• **Exercise aim**
Copy exactly the lines from the beginning of the data down to and including the line holding "12).build('caster', M_rub, t)", without any pictures.

=== Collected data ===

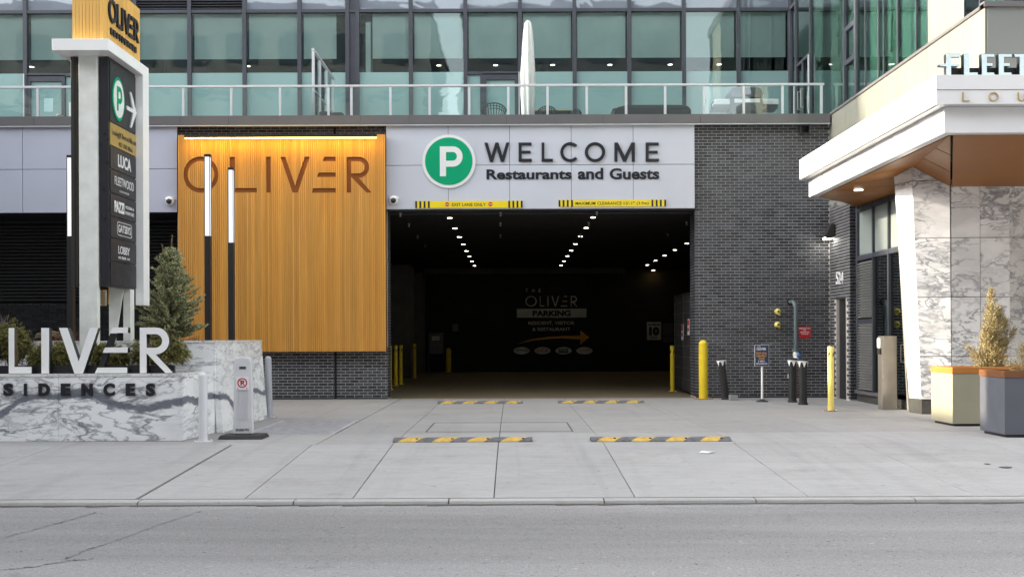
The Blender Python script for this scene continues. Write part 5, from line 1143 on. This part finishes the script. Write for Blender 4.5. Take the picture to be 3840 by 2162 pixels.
MB().box(p0, a+.01, YQb+.03, YQb+.5, zs0, zs1).build('side_shelf', M_alu, t, 0.02); MB().box(b-.01, q1, YQb+.03, YQb+.5, zs0, zs1).build('side_shelf', M_alu, t, 0.02)
box('shelf_under', p0-.05, a+.01, YQb+.05, YQb+.48, zs0-.09, zs0-.002, M_grill, t); box('shelf_under', b-.01, q1-.02, YQb+.05, YQb+.48, zs0-.09, zs0-.002, M_grill, t)
MB().tube([(p0-.02, YQb+.05, zs0+.08), (p0-.09, YQb+.05, zs0), (p0-.06, YQb+.05, zs0-.1)], .015, 8).build('hose', M_rub, t)
for x in (a+.1, b-.1): MB().cyl((x, YQb+.1, ZT+.04), (x+.03, YQb+.1, ZT+.04), .04, .04, 12).build('caster', M_rub, t)

# ================================================================== RIGHT WING
XG = 7.25; zc0 = 6.42
wg = thing('wing_window_wall', (XG, 20, zc0), 'tall green glass curtain wall of the right wing beside the terrace', 'window wall')
wm = [(2988, .035), (3043, .03), (3171, .05), (3214, .045), (3247, .012), (3296, .018), (3316, .012), (3368, .018), (3439, .012), (3482, .02), (3620, .012), (3678, .02)]
wy = [(YX(p, 250, XG), w) for p, w in wm]; wy = [(25.74, .05)]+wy
for y, w in wy: box('mullion', XG-0.05 if w > .025 else XG-.02, XG+.06, y-w, y+w, zc0-.0, 12.3, M_frame, wg)
M_cur = pm('sheer_curtain', (0.50, 0.72, 0.66), 0.9, 0, 0.12, 0.5); M_cur2 = pm('dark_curtain', (0.07, 0.11, 0.10), 0.9, 0, 0.2, 0.7)
for i, ((y1, w1_), (y0, w0_)) in enumerate(zip(wy, wy[1:])):
    a, b = y0+w0_, y1-w1_
    if i == 10: box('cream_column', XG-.015, XG+.2, a, b, zc0, 12.3, M_creamc, wg); continue
    box('glass_pane', XG-.006, XG, a, b, zc0, 12.3, M_glassw, wg)
    if i in (4, 5, 6, 7, 8): box('curtain', XG+.25, XG+.27, a-.06, b+.02, zc0, 12.3, M_cur, wg)
    elif i in (1, 2): box('curtain', XG+.3, XG+.32, a+.1, b-(.1 if i == 1 else .5), zc0, 12.3, M_blind, wg)
    elif i in (9, 11): box('curtain', XG+.3, XG+.32, a, b, zc0, 12.3, M_cur2, wg)
box('transom', XG-.05, XG+.05, wy[1][0]+.035, 25.69, zT0, zT1, M_frame, wg)
yo1, yo0 = wy[3][0]-.05, wy[4][0]+.045
for z in (7.26, 7.98): box('opening_rail', XG-.045, XG+.05, yo0, yo1, z-.05, z+.05, M_frame, wg)
box('opening_stile', XG-.04, XG-.01, yo1-.07, yo1, 7.31, 7.93, M_frame, wg); box('opening_stile', XG-.04, XG-.01, yo0, yo0+.07, 7.31, 7.93, M_frame, wg)
# wing terrace door
t = thing('terrace_door', (XG, 24.7, ZT), 'glazed door with steel pull handles in the wing wall at the terrace end', 'door'); dy0, dy1 = wy[2][0]+.03, wy[1][0]-.035
for (a, b) in ((dy0, dy0+.07), (dy1-.07, dy1), ((dy0+dy1)/2-.04, (dy0+dy1)/2+.04)): box('stile', XG-.05, XG-.012, a, b, ZT, 8.17, M_frame, t)
box('head', XG-.05, XG-.012, dy0, dy1, 8.17, 8.24, M_frame, t)
for y in ((dy0+dy1)/2-.13, (dy0+dy1)/2+.13): MB().tube([(XG-.06, y, ZT+.75), (XG-.12, y, ZT+.75), (XG-.12, y, ZT+1.2), (XG-.06, y, ZT+1.2)], .012, 8).build('pull_handle', M_steel, t)
box('edge_bar', XG-.09, XG-.06, dy0-.05, dy0-.02, ZT, 8.17, M_alu, t); box('edge_bar', XG-.09, XG-.06, dy1+.02, dy1+.05, ZT, 7.8, M_alu, t)
# lower cream panels and coping
YN = YX(3700, 5, XG)
wl_ = thing('wing_parapet', (XG, 19, 4.2), 'cream glossy panel wall of the right wing below a sloping looking grey coping', 'wall panel')
pj = [3113, 3174, 3217, 3251, 3296, 3317, 3369, 3440, 3485, 3567, 3620, 3709]; py_ = [YX(p, 300, XG) for p in pj]; py_[0] = 22.66; py_[-1] = YN
for y1, y0 in zip(py_, py_[1:]): box('panel', XG-.03, XG-.005, y0+.004, y1-.004, 4.25, zc0-.05, M_cream, wl_)
box('backing', XG-.008, XG+.1, YN+.01, 22.66, 4.26, zc0-.02, M_gapdk, wl_); box('coping', XG-.06, XG+.12, YN-.03, 22.62, zc0-.05, zc0+.0, M_taupe, wl_)
box('corner_trim', XG-.045, XG-.006, 22.665, 22.70, 4.2, zc0, M_frame, wl_)
box('front_panel', XG+.005, 14, YN-.004, YN+.02, 4.25, zc0-.05, M_creamsh, wl_); box('front_coping', XG-.06, 14, YN-.05, YN+.1, zc0-.05, zc0+.03, M_taupe, wl_)
box('front_glass', XG+.05, 14, YN+.3, YN+.31, zc0+.03, 12.3, M_glassw, wl_)
wi = thing('wing_interior', (10, 20, ZT), 'dim rooms behind the green glass of the right wing', 'room')
box('floor', XG+.13, 14, YN+.3, 42, 6.1, 6.3, M_room, wi); box('ceiling', XG+.07, 14, YN+.3, 42, 10.6, 10.8, M_room, wi); box('back_wall', 10.2, 10.4, YN+.4, 42, 6.3, 12.3, M_room, wi); box('roof', XG-.06, 14, YN, 42, 12.3, 12.6, M_taupe, wi); box('side_wall', 14, 14.3, 13.9, 42, 0, 12.6, M_creamsh, wi); box('rear_partition', 7.6, 14, 22.9, 23.1, 0, 6.0, M_room, wi)
for (px, py, l) in ((3160, 240, 'just left of the opening window'), (3342, 235, 'right of the opening window')):
    yy_ = 7.9*F/(px-1920+4); downlight(7.9 if px > 3200 else 8.3, yy_ if px > 3200 else 8.3*F/1244, 7.6 if px > 3200 else 8.15, .1, M_lampr, f'glowing ceiling downlight in the wing window {l}', 'downlights in the wing windows')

# ================================================================== CANOPY
cp = thing('entrance_canopy', (8.5, 17, 4.2), 'white stepped canopy with folded wood soffit over the lounge entrance', 'canopy')
cu = 5.87; cl_ = 6.06; yb0, yb1 = 13.75, 20.3
def cslab(x, y0, y1, z0, z1, nm, mat=M_canopy, n=1, back=None):
    ys = [y0+(y1-y0)*i/n for i in range(n+1)]
    for a, b in zip(ys, ys[1:]): box(nm, x, x+.04, a+(.0 if a == y0 else .008), b-(.0 if b == y1 else .008), z0, z1, mat, cp)
cslab(cu, yb0, yb1, 4.77, 4.97, 'upper_fascia', n=5); cslab(cu+.012, yb0+.012, yb1, 4.57, 4.765, 'upper_fascia', n=5)
def cfront(y, x0, z0, z1, nm, n=3):
    xs = [x0+(14-x0)*i/n for i in range(n+1)]
    for a, b in zip(xs, xs[1:]): box(nm, a+(.04 if a == x0 else .0025), b-.0025, y, y+.04, z0, z1, M_canopy, cp)
cfront(yb0, cu, 4.77, 4.97, 'upper_fascia'); cfront(yb0+.012, cu+.012, 4.57, 4.765, 'upper_fascia')
cslab(cl_, 13.93, 20.3, 4.21, 4.565, 'lower_fascia', n=7); cfront(13.93, cl_, 4.21, 4.565, 'lower_fascia', 3)
MB().prism([(cu+.02, yb0+.02, 4.93), (14, yb0+.02, 4.93), (14, YN-.06, 4.93), (XG-.04, YN-.06, 4.93), (XG-.04, 21.6, 4.93), (cu+.02, yb1-.02, 4.93)], [(cu+.02, yb0+.02, 4.96), (14, yb0+.02, 4.96), (14, YN-.06, 4.96), (XG-.04, YN-.06, 4.96), (XG-.04, 21.6, 4.96), (cu+.02, yb1-.02, 4.96)]).build('roof_deck', M_canopy, cp)
MB().prism([(cu+.02, yb0+.06, 4.57), (14, yb0+.06, 4.57), (14, 15, 4.57), (cl_+.05, 15, 4.57), (cl_+.05, yb1, 4.57), (cu+.02, yb1, 4.57)], [(cu+.02, yb0+.06, 4.58), (14, yb0+.06, 4.58), (14, 15, 4.58), (cl_+.05, 15, 4.58), (cl_+.05, yb1, 4.58), (cu+.02, yb1, 4.58)]).build('drip_soffit', M_alu, cp)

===

• **Result**
The Blender Python script for this scene continues. Write part 5, from line 1143 on. This part finishes the script. Write for Blender 4.5. Take the picture to be 3840 by 2162 pixels.
MB().box(p0, a+.01, YQb+.03, YQb+.5, zs0, zs1).build('side_shelf', M_alu, t, 0.02); MB().box(b-.01, q1, YQb+.03, YQb+.5, zs0, zs1).build('side_shelf', M_alu, t, 0.02)
box('shelf_under', p0-.05, a+.01, YQb+.05, YQb+.48, zs0-.09, zs0-.002, M_grill, t); box('shelf_under', b-.01, q1-.02, YQb+.05, YQb+.48, zs0-.09, zs0-.002, M_grill, t)
MB().tube([(p0-.02, YQb+.05, zs0+.08), (p0-.09, YQb+.05, zs0), (p0-.06, YQb+.05, zs0-.1)], .015, 8).build('hose', M_rub, t)
for x in (a+.1, b-.1): MB().cyl((x, YQb+.1, ZT+.04), (x+.03, YQb+.1, ZT+.04), .04, .04, 12).build('caster', M_rub, t)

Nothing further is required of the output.